В октябре 1964 года скинули Хрущева, стал Брежнев, новая власть утвердилась и поняла, что самиздат гуляет по стране. Я специально ради самиздата выучилась на машинке печатать, и я была далеко не одна. Они решили прихлопнуть самиздат. И процесс Синявского – Даниэля хотели сделать показательным. Поэтому была статья в «Литературной газете», которая называлась «Перевертыши», о том, что они как бы выглядели советскими людьми, а на самом деле публиковались за границей. Готовили общественное мнение, как в сталинское время, чтобы кричали «Собаке собачья смерть!». Но получили другую реакцию. Все-таки уже прошло двенадцать лет со смерти Сталина и девять с XX съезда. Люди уже иначе смотрели на эту власть, особенно интеллигенция в Москве и Ленинграде, в Академгородке в Новосибирске. И вместо того чтобы осуждать этих писателей, очень многие интересовались, что же они такое написали.
А когда прочли, начали писать письма о том, что никакие они не «перевертыши», просто в СССР нельзя публиковать нормальную литературу, они с любовью и точно описывают людей, которые живут в нашей стране. И кто-то слушал по радио «Свобода», кто-то читал в самиздате, стали не только письма писать, но и приходить к женам Синявского и Даниэля, спрашивать, чем помочь. А были и друзья, которые, наоборот, испугались подписывать. Круг тогда очень сильно переменился. Я свою жизнь делила на период до Юликова ареста и после Юликова ареста. Это и было зарождение правозащитного движения.
Когда Алик Вольпин решил устроить первый митинг в защиту Синявского и Даниэля 5 декабря 1965 года на Пушкинской площади, я пришла в большой ужас. Во-первых, с детства и до сих пор не люблю митинги и демонстрации. А во-вторых, в советское время никто на неразрешенные демонстрации не ходил. Что им будет? Их арестуют или их расстреляют? Никто не знал, что будет делать эта новая власть. Но каждый из нас знал, что мы живем не по законам.

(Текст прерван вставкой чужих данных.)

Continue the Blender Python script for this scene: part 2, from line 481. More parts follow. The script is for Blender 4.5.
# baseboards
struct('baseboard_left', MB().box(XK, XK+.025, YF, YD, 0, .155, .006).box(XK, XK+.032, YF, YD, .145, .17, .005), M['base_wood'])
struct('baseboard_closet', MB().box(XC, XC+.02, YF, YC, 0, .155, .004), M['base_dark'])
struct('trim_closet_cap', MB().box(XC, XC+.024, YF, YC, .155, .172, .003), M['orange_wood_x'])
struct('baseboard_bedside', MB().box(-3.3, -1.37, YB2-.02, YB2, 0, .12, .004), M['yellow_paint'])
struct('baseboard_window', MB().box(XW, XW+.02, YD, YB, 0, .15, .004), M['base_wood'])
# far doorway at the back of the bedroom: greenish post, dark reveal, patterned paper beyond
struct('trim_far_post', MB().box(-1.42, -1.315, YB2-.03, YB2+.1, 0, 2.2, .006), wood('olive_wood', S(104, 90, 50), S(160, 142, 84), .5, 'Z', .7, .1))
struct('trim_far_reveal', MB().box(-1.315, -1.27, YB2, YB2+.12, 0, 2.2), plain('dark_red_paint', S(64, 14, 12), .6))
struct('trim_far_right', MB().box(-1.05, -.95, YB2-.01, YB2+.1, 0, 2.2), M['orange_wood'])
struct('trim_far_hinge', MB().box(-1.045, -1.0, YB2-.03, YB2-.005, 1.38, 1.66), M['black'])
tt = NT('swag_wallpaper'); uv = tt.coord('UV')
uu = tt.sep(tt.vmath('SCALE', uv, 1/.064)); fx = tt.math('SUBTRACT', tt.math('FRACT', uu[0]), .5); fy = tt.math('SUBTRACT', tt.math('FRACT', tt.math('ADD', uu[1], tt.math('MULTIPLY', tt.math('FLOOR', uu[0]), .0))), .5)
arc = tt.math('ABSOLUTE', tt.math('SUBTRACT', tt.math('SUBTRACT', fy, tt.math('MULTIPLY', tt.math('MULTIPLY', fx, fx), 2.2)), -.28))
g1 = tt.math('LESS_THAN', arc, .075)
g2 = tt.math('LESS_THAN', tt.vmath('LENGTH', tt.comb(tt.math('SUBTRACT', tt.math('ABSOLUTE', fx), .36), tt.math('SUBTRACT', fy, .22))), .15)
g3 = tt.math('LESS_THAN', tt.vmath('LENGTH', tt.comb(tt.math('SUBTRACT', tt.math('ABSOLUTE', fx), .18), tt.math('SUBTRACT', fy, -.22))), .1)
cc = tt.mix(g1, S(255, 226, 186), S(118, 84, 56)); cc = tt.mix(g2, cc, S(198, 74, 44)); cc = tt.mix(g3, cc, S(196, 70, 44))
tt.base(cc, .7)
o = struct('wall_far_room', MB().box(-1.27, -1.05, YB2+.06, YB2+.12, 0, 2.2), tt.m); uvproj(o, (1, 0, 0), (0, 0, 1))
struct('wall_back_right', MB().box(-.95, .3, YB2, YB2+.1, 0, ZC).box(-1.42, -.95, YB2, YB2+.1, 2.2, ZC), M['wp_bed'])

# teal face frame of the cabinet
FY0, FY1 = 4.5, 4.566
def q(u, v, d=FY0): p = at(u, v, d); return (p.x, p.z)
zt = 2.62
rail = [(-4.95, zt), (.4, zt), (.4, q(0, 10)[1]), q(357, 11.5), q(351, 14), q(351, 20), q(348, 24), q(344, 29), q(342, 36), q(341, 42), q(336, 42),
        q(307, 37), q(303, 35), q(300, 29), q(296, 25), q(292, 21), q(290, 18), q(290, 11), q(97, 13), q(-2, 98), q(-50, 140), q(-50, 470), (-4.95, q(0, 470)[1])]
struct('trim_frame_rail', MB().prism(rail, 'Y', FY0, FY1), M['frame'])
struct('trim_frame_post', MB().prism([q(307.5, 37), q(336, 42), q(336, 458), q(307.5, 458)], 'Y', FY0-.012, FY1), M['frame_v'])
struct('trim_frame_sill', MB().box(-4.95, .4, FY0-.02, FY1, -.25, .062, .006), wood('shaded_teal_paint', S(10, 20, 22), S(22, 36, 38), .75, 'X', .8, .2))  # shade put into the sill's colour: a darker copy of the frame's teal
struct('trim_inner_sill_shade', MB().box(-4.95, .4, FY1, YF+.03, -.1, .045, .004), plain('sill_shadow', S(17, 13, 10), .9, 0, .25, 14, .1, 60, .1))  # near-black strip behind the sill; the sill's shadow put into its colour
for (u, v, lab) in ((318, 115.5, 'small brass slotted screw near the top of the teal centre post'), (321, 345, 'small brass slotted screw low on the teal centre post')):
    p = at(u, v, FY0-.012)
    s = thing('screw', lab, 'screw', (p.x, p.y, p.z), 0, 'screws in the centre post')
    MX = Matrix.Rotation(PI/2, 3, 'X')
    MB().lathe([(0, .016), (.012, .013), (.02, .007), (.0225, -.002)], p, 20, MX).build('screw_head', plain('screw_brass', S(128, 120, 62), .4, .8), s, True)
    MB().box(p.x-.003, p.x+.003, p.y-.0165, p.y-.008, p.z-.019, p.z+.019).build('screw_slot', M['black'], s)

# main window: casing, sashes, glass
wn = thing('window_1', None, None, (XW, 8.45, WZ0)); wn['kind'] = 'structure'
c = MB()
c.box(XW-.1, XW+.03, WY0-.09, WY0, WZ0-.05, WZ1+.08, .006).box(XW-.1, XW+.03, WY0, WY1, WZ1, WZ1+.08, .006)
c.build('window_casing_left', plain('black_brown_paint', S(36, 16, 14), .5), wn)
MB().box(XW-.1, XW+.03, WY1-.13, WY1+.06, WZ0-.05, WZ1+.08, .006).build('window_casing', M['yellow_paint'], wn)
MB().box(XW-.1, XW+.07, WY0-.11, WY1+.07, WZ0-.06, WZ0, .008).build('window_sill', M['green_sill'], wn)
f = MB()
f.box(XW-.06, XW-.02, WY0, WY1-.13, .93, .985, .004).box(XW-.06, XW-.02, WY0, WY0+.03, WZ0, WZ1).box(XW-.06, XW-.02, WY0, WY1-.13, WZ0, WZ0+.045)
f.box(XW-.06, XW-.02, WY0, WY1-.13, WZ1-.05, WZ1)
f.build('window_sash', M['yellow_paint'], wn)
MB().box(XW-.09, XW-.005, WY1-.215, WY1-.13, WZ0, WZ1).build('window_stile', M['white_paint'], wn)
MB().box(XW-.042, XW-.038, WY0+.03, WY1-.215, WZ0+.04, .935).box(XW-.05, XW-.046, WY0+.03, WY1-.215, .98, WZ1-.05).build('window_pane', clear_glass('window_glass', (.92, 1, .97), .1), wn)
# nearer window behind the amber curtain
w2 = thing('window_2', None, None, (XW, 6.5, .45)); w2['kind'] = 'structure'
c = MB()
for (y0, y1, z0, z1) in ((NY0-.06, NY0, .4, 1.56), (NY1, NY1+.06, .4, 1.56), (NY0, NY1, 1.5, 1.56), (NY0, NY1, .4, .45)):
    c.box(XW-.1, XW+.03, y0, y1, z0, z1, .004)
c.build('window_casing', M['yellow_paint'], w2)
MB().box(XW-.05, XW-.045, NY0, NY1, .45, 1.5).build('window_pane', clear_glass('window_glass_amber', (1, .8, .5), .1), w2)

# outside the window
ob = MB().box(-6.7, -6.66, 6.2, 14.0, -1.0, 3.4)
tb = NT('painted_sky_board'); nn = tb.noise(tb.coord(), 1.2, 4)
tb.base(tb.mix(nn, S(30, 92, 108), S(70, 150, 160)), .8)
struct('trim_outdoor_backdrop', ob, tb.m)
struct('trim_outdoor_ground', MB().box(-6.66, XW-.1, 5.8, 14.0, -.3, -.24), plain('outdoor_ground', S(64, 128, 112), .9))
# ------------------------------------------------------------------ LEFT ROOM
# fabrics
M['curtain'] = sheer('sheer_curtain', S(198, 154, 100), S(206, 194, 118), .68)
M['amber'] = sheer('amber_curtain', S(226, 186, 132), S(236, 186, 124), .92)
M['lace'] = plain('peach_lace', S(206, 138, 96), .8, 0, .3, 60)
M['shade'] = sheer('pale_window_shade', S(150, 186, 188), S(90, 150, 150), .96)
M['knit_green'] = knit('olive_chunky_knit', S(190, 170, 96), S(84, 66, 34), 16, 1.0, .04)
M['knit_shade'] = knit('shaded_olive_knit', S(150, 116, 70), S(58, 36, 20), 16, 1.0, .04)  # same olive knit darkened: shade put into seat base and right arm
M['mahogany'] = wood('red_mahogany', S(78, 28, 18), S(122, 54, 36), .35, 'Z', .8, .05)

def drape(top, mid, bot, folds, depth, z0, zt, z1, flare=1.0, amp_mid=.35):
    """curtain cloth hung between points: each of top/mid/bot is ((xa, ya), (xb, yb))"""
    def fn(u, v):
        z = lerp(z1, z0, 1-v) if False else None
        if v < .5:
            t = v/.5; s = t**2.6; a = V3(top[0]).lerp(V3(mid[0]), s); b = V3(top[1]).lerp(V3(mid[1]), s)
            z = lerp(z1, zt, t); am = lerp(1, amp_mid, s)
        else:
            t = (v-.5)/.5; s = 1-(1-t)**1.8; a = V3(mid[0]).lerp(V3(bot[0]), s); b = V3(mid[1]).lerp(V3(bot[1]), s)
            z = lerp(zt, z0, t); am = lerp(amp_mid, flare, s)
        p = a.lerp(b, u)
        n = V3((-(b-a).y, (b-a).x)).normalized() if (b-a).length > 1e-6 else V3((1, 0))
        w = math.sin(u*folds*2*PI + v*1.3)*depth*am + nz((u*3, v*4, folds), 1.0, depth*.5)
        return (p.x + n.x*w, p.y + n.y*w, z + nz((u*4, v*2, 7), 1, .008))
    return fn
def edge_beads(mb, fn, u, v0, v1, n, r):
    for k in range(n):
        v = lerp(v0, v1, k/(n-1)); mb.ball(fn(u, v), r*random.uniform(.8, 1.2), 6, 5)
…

Мы с подругой долго уговаривали Алика не ходить на эту демонстрацию. Он нам объяснил, что не может не пойти, потому что сам позвал туда людей, как же это так – они придут, а он нет? Но нам как быть? С одной стороны, я не хочу и не могу идти на демонстрацию. А с другой – Алик пойдет, а я нет? Невозможно. Мы решили идти на эту площадь, но в демонстрации не участвовать. Не могли дома сидеть, надо было хотя бы узнать, что с ними будет. Когда мы пришли, обнаружили, что собрались участвовать вместе с Аликом примерно человек двадцать. Один был с лыжами, мы думали, что с лыжной прогулки приехал, а он потом объяснил, что взял с собой лыжи, чтобы в случае чего, когда его арестуют, сказать: «Да я мимо ж шел, вы что?» Их было двадцать, а таких, как я, кто не смог дома усидеть, было на площади человек двести – все наши знакомые. Каждый свой порог переступал.